Why might I be wrong? Perhaps it's because the profession has changed since I took econ 38 years ago, so that my experience is obsolete. Perhaps I've been running into low-class out-of-date gutter economists who are quite different than real economists. Perhaps Chicago School economists and libertarians are disproportionately represented in the public-intellectual and journalistic economics which I most often encounter. And finally, just because a high proportion of right-wingers are economists, we can't conclude that a high proportion of economists are right-wingers. My reliance on anecdotal personal experience may have misled me.

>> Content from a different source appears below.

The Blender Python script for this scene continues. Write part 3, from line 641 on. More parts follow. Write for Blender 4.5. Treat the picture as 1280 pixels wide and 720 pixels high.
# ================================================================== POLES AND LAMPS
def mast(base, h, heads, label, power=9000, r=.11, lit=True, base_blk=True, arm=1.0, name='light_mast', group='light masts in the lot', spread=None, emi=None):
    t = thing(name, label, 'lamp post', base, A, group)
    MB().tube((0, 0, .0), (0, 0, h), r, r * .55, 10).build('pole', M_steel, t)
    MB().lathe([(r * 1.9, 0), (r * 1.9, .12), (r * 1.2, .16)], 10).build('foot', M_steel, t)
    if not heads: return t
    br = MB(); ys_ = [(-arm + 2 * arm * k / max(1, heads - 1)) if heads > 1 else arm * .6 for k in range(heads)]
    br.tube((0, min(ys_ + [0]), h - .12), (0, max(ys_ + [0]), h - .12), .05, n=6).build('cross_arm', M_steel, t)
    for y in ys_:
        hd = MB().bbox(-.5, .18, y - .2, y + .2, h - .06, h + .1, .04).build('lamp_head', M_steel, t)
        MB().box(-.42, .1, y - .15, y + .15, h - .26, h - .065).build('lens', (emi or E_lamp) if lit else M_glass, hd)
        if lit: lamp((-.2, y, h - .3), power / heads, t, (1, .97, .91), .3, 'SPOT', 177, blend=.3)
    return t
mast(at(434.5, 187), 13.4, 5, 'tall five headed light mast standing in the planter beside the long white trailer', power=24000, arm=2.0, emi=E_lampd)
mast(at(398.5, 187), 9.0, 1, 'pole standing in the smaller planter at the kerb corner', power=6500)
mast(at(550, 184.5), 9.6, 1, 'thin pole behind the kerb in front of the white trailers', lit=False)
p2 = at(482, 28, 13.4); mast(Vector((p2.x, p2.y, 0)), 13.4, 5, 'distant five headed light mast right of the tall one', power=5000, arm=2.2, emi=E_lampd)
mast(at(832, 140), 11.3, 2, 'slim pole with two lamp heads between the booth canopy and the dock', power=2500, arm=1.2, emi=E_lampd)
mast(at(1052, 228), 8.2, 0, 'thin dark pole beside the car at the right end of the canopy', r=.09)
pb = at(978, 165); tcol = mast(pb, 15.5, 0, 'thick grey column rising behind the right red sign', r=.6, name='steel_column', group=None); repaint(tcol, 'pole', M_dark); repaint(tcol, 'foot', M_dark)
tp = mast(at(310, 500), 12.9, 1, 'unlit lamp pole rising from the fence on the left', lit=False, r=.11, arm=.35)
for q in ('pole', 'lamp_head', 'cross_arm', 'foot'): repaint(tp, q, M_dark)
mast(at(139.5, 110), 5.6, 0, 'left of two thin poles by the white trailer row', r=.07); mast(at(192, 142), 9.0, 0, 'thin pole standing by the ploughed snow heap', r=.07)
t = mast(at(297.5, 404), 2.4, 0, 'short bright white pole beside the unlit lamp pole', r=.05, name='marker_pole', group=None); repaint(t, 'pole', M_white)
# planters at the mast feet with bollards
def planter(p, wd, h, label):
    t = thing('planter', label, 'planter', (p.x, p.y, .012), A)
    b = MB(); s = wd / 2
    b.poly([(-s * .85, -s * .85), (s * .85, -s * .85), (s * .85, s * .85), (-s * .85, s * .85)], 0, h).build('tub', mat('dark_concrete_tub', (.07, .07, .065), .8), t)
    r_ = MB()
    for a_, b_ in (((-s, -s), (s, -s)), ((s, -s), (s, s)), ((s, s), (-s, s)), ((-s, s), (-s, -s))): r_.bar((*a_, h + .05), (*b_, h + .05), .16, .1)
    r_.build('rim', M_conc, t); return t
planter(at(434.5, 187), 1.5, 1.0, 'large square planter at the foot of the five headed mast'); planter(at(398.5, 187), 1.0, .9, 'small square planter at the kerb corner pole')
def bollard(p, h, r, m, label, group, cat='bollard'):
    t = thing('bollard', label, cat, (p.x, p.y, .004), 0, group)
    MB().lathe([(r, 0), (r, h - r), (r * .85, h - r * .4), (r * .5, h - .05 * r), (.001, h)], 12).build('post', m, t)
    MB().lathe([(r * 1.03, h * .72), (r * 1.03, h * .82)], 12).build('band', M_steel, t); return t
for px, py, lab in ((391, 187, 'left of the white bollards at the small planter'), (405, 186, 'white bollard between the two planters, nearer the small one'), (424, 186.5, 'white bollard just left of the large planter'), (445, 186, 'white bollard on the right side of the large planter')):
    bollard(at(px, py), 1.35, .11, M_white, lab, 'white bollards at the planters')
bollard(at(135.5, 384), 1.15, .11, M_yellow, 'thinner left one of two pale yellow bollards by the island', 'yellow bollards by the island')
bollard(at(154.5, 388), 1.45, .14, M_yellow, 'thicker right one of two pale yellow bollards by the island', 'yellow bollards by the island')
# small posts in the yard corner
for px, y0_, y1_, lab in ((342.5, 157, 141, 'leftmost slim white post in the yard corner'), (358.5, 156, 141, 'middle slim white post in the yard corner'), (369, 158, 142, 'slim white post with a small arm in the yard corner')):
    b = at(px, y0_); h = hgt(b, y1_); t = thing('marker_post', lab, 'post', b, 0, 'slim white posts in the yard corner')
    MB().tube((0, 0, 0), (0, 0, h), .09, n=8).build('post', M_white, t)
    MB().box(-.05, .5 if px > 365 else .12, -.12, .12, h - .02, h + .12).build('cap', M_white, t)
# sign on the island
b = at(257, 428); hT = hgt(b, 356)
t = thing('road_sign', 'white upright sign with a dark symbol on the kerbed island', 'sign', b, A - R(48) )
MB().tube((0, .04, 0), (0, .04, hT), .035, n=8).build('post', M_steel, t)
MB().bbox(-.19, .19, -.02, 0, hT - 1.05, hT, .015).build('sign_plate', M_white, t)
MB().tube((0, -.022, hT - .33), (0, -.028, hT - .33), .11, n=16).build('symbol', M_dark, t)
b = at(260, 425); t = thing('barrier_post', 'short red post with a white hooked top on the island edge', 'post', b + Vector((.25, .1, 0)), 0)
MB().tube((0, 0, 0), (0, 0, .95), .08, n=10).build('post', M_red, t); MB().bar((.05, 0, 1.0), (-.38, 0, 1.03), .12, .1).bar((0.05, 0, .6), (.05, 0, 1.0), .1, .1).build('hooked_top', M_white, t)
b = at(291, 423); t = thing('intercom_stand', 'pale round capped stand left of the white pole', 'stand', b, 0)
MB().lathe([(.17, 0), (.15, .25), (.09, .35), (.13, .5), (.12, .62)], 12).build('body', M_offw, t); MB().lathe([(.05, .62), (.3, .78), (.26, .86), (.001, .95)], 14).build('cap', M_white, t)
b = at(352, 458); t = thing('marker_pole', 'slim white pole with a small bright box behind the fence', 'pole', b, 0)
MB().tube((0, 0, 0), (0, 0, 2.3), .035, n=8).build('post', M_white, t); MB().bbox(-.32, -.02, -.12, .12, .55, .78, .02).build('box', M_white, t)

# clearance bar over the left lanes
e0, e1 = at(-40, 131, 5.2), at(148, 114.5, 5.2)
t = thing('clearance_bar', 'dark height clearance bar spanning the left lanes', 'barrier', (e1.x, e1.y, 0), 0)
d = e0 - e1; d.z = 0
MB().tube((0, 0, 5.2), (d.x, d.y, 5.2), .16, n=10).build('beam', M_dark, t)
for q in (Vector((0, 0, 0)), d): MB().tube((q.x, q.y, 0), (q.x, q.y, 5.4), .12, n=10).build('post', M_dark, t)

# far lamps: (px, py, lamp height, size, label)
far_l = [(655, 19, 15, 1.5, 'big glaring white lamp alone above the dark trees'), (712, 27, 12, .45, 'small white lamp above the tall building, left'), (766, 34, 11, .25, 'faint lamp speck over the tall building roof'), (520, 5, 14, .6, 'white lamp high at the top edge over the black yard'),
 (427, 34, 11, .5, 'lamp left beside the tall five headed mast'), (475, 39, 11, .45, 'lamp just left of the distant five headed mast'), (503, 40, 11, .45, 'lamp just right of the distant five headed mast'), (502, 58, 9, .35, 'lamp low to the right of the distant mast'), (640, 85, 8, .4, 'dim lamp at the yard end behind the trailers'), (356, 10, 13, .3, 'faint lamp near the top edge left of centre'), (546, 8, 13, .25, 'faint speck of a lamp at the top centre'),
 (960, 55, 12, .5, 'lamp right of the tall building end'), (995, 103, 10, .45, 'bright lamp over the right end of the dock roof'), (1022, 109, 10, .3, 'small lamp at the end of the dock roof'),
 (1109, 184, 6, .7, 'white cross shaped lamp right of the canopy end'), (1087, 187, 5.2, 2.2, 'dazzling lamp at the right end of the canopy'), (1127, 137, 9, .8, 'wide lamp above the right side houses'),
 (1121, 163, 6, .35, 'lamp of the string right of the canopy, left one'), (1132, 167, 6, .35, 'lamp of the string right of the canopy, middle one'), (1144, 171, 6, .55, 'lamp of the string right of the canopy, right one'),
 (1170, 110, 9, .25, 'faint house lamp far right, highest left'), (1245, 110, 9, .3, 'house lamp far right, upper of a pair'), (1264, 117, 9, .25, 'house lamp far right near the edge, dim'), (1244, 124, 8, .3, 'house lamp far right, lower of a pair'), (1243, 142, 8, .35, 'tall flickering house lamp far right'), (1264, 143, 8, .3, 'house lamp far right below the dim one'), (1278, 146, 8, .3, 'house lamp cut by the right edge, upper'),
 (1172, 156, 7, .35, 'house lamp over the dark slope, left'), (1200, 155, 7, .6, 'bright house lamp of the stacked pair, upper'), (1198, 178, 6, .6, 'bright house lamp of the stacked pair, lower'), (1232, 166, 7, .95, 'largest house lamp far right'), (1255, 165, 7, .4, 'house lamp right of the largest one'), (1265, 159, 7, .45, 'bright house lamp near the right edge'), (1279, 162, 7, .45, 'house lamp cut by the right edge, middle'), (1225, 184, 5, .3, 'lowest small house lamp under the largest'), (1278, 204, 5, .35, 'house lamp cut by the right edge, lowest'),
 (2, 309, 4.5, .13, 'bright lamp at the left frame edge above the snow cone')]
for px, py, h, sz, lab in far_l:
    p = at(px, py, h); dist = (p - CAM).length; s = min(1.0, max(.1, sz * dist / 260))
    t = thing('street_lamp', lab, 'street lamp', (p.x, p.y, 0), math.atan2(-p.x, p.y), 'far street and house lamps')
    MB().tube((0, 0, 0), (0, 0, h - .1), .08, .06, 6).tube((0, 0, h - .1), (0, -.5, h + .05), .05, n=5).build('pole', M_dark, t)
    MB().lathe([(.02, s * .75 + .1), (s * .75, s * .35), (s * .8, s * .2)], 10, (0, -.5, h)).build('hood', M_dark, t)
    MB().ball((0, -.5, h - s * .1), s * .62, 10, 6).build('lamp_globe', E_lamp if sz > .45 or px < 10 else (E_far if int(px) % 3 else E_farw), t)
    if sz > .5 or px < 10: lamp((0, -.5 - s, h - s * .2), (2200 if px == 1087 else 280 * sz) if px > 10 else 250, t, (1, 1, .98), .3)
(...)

Some of the explanations why I'm wrong don't quite work, however. It has been suggested that introductory economics tends to be more schematic and more right wing than advanced economics, and that standard-average econ teachers tend to be unaware of the latest  developments in the field. However, since econ graduates are the most important output of the econ industry, and since the mis-education of large numbers of 22-year-olds is one of my main complaints about the biz, this defense fails. It's really the median-modal economist and the median-modal econ B.S. that I'm talking about, and not necessarily the cutting edge of the field.

The last group of explanations basically confirms my prejudice. Maybe academic economists are more liberal than equally-qualified economists working in government or in the business world. Economists, like engineers, can earn much more money outside academia, and the ones who stay in academia might be the less economically-oriented, more liberal ones. Second, the surveys seemed to count libertarians as half-liberal, but "liberal" in my argument means "economic liberals" (not anti-tax, not anti-regulation), so libertarians don't count. I suspect that leaving out the social-liberal questions would have shown that economists mostly range from moderate /  conservative Democrats to hard-right Republicans, with a fair number of libertarians and no more than 10% economic liberals by my standards.

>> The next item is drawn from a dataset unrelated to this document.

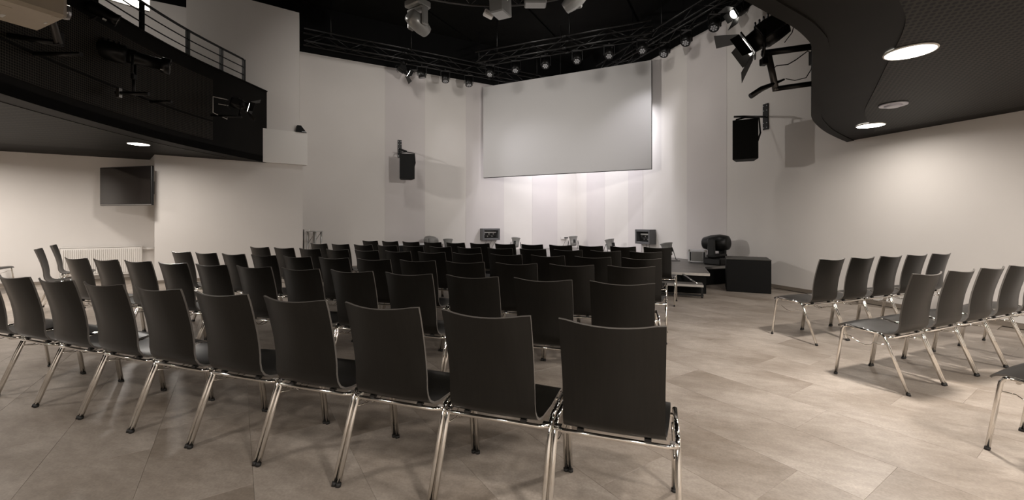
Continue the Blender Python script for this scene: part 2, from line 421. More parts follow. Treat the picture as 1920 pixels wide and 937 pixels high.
# railing of the left balcony
def on_LE(px, off=-.06):
    k = (px-960)/F; pts = offset(LE, off)
    for p, q in zip(pts, pts[1:]):
        s0 = p[0]-k*p[1]; s1 = q[0]-k*q[1]
        if s0*s1 <= 0 and p[1] > .5: t = s0/(s0-s1); return (p[0]+(q[0]-p[0])*t, p[1]+(q[1]-p[1])*t)
rl = thing('railing', 'black steel railing on top of the left balcony', 'railing', (-5.8, 7, 4.235))
org = Vector((-5.8, 7, 4.235))
rp = [p for p in offset(LE, -.06) if 1.9 < p[1] < 9.0]
for z, r, nm in ((.475, .022, 'handrail'), (.31, .011, 'rail_bar'), (.15, .011, 'rail_bar')):
    MB().tube([(x-org.x, y-org.y, z) for x, y in rp], r, 8).build(nm, 'black_metal', rl)
for px in (457, 415, 352, 266, 178, 120, 20):
    p = on_LE(px)
    if p is None: continue
    for s in (-.022, .022): MB().box((p[0]-org.x, p[1]-org.y+s, .24), (.045, .012, .48)).build('railing_post', 'black_metal', rl)

# downlights
def downlight(x, y, h, label, r=.15):
    t = thing('downlight', label, 'downlight', (x, y, h))
    MB().tube([(r*math.cos(w), r*math.sin(w), 0) for w in [2*math.pi*k/32 for k in range(33)]], .008, 6, False).build('trim_ring', 'white_metal', t)
    MB().cyl((0, 0, -.006), (0, 0, -.001), r-.006, 32).build('diffuser', 'downlight', t)
downlight(3.0, 3.155, HR, 'large lit round downlight nearest in the right balcony underside', .15)
downlight(4.75, 5.547, HR, 'lit round downlight near the right wall, beyond the white sensor', .15)
downlight(-6.46, 7.245, HL-.008, 'lit round downlight under the left balcony', .15)
for k, (x, y) in enumerate(DOWN_R[2:]+DOWN_L[1:]):
    h = HR if (x, y) in DOWN_R else HL-.008
    t = thing('downlight', 'lit round downlight in the balcony underside behind the camera', 'downlight', (x, y, h), group='downlights out of view')
    MB().cyl((0, 0, -.006), (0, 0, -.001), .144, 24).build('diffuser', 'downlight', t)
t = thing('smoke_detector', 'small pale round sensor between the two downlights of the right balcony', 'detector', (4.16, 4.568, HR))
MB().cyl((0, 0, 0), (0, 0, -.012), .125, 28, .12).build('base', 'sensor', t)
MB().cyl((0, 0, -.012), (0, 0, -.03), .08, 24, .06).build('cap', 'sensor', t)

# ---------------- chairs ----------------
def shell_mb():
    prof = [(.000, .873), (.013, .83), (.027, .78), (.042, .72), (.056, .66), (.066, .60), (.073, .54), (.074, .49), (.080, .455), (.096, .428), (.122, .411), (.16, .404), (.21, .406), (.27, .414), (.33, .424), (.38, .431), (.42, .431), (.445, .425), (.462, .414), (.470, .403)]
    wid = [.390, .390, .389, .388, .386, .385, .385, .386, .388, .391, .396, .404, .414, .426, .436, .443, .446, .445, .440, .428]
    cur = [.040, .039, .037, .034, .031, .027, .023, .018, .015, .012, .009, .006, .004, .003, .002, .001, 0, 0, 0, 0]
    nx = 12; n = len(prof); V = []; th = .010
    nrm = []
    for i in range(n):
        a = Vector(prof[max(i-1, 0)]); b = Vector(prof[min(i+1, n-1)]); d = (b-a).normalized(); nrm.append(Vector((d.y, -d.x)))  # outward = back/below
    for side in (0, 1):
        for i, (y, z) in enumerate(prof):
            for k in range(nx+1):
                u = -1+2*k/nx; w = wid[i]/2
                x = u*w; yy = y; zz = z
                zz -= .017*(1-u*u)*max(0, 1-i/7)
                if i == 0 and k in (0, nx): zz -= .004
                yy += cur[i]*(u*u-1)*1.0
                if i > 12: zz -= .006*u*u
                yy += nrm[i].x*th*side*1.0; zz += nrm[i].y*th*side
                V.append((x, yy, zz))
    N = n*(nx+1); Fc = []; A = lambda i, k, s=0: s*N+i*(nx+1)+k
    for i in range(n-1):
        for k in range(nx):
            Fc.append((A(i, k), A(i, k+1), A(i+1, k+1), A(i+1, k)))
            Fc.append((A(i, k, 1), A(i+1, k, 1), A(i+1, k+1, 1), A(i, k+1, 1)))
    m = MB(); m.add(V, Fc, True)
    e = []
    for i in range(n-1): e += [(A(i, 0), A(i+1, 0), A(i+1, 0, 1), A(i, 0, 1)), (A(i, nx), A(i, nx, 1), A(i+1, nx, 1), A(i+1, nx))]
    for k in range(nx): e += [(A(0, k), A(0, k, 1), A(0, k+1, 1), A(0, k+1)), (A(n-1, k), A(n-1, k+1), A(n-1, k+1, 1), A(n-1, k, 1))]
    m.add(V, e, False)      # rim on its own vertices keeps the plywood edge crisp
    return m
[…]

A troubling possibility is that the centrists who claim to be liberals think that anyone to the left of them is either insane or a Communist. During the Clinton triangulation administration Krugman and DeLong spoke pretty viciously about the non-centrist Democrats, and you sometimes wonder whether the old liberals (15-20% of the US electorate)  have been disappeared from American life. The appropriation of the "liberal" label by centrists would just be the final ratification of the defeat of old liberalism.

During the Bush administration I have liked Krugman and DeLong -- during the Clinton administration, not so much. Hopefully the next president will be a Democrat, and I can go back to having doubts about those two guys. If things turn out that way, I'll be happier, and so will they.